By: Mark Cerasuolo, OutBack Power
Solar provided about 22% of the U.S. utility-scale electricity production added to the grid in 2013. If hydroelectric is added to the “renewables” definition then renewables have been providing about 12% of all electricity production in the U.S. since 2012. In energy-challenged places such as California, renewables are mandated to provide a much greater share — the state is on-track to meet a legislature-imposed requirement that 33% of electricity be supplied by renewables by 2020.
Off-grid solar is becoming an increasingly important as solar, in general, grows because these systems possess abilities grid-tied solar doesn’t. Most significantly, off-grid systems can store renewably-generated electricity for use later, instead of requiring continuous consumption or selling-back in the “use it or lose it” scenario presented by simple grid-tied PV/solar schemes.
Storage is the fulcrum over how renewable energy’s leverage will play out as it moves from a single to double-digit contribution to the total electricity mix. On one side of the balance are the utilities. For them, the ability to cost-effectively store renewably-generated electricity is critical since it is a variable, but inconsistent supply with which to meet steady-state power demand. “Clouds so swift, the rain moving in,” as Bob Dylan once sang, is an apt description of the daily technical challenges facing solar electricity harvesting. The solution isn’t simply “blowing in the wind” because that too has its ups and downs.
For example, California has made commendable progress toward its goal by currently generating half (15%) of its electricity from renewable sources. But that’s actually about 40% more renewably-generated electricity than the state’s grid — in its current technological state — can actually use, according to statewide system operator CAL-ISO. Grid instability occurs when greater amounts of inherently-variable renewable sources are present and, when interrupted, require the rest of the grid’s power resources to make up the deficit. Because those sources include coal, nuclear, gas and other fossil-fuel plants that are comparatively inelastic in their ability to meet sudden spikes in demand, the result is grid instability when abundant renewably-generated electricity suddenly disappears.

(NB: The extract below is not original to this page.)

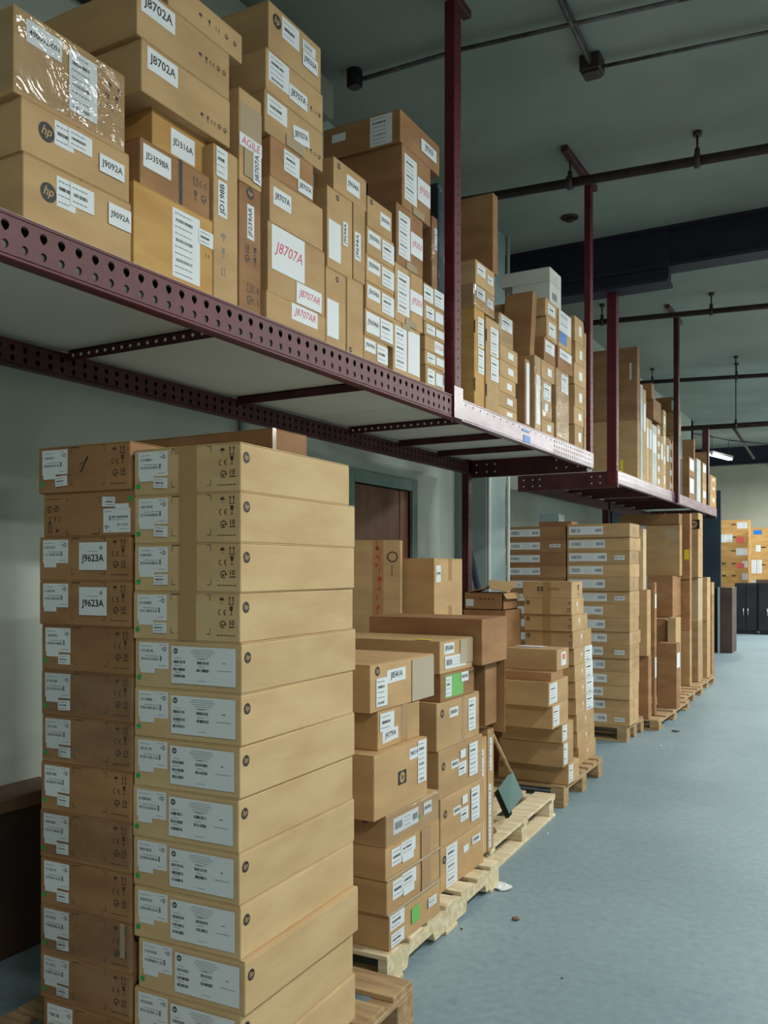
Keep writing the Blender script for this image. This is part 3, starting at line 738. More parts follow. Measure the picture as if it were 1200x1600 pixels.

For this reason alone, it’s no wonder that a variety of industry intelligence sources cite utility power storage as one of the fastest-growing PV-related investment areas. But energy storage on a non-utility scale is the other side of renewable energy’s leverage in influencing future electricity distribution scenarios. While storage gives utilities the means to offset grid instability by more smoothly blending the mix of renewable and fossil sources, it also provides the same benefits to homeowners and other system owners on a more micro-grid or even “nano-grid” scale. It enables them to offset grid consumption around the clock by drawing on locally stored electricity harvested previously.
The economics for small local system owners work out as lead-acid batteries mature to the point of maintenance-free operation and more advanced chemistries yielding longer operational life, making it possible for energy storage to take its place over the long-term solar payback equation for home and business owners. Joining today’s most popular batteries through their growing practicality and affordability are more exotic types including aqueous, flow and lithium-ion technologies. Industry sources predict much more widespread adoption over the next half decade as prices drop and popularity surges.
The emergence of local energy storage is all thanks to proven off-grid technology, through inverters and other power electronics that can intelligently charge and maintain batteries. Cost-reduced versions incorporating grid-interactive design (transfer switching, interconnects and other circuitry) have placed this technology on a more competitive level with simple grid-tied “daytime only” inverters and within the reach of new system buyers. Newer types include operating modes that can “zero out” the grid, effectively keeping the homeowner off-grid whenever possible and drawing on the grid only to meet peak needs or charge batteries when renewable sources are insufficient.
Such systems might never sell-back to the utility, devoting all their functionality to offsetting usage through self-consumption. And most tellingly, these new-technology systems may never have to sell-back to achieve payback, enabling their owners to become true “grid defectors,” cutting the utility wires entirely. Just as this decade has seen savvy consumers “cutting the cord” on cable and satellite TV for online entertainment sources, the next one likely will see a generation successful at off-grid living in urban and suburban settings with their own micro and nano-grids made possible by smarter system electronics and affordable local energy storage.
An indicator of this trend is the fact that the average size of a residential system is inexorably moving upwards. While an 8-kW inverter seemed oversized for home needs just a few years ago, this and larger sizes (and stacked systems) are becoming increasingly “mainstream” as residential users look to move beyond simply selling back and actually living off their renewable system. Solar is scaling-up at the local level to do more than supplement other energy sources. The race is on as to whether utilities or their customers will master energy storage first. For the utilities, the stakes are high: Preventing the much publicized “death spiral” by which their customers increasingly defect as adding more renewables raises the prices for those who remain on-grid.
Ironically, in the early days of nuclear power the technology was promoted with the promise that atomic plants would result in electricity being “too cheap to meter.” Several generations later, solar energy might actually be at the threshold of delivering on that promise as the utility/customer dynamics play out through more widespread adaptation of off-grid technology and energy storage.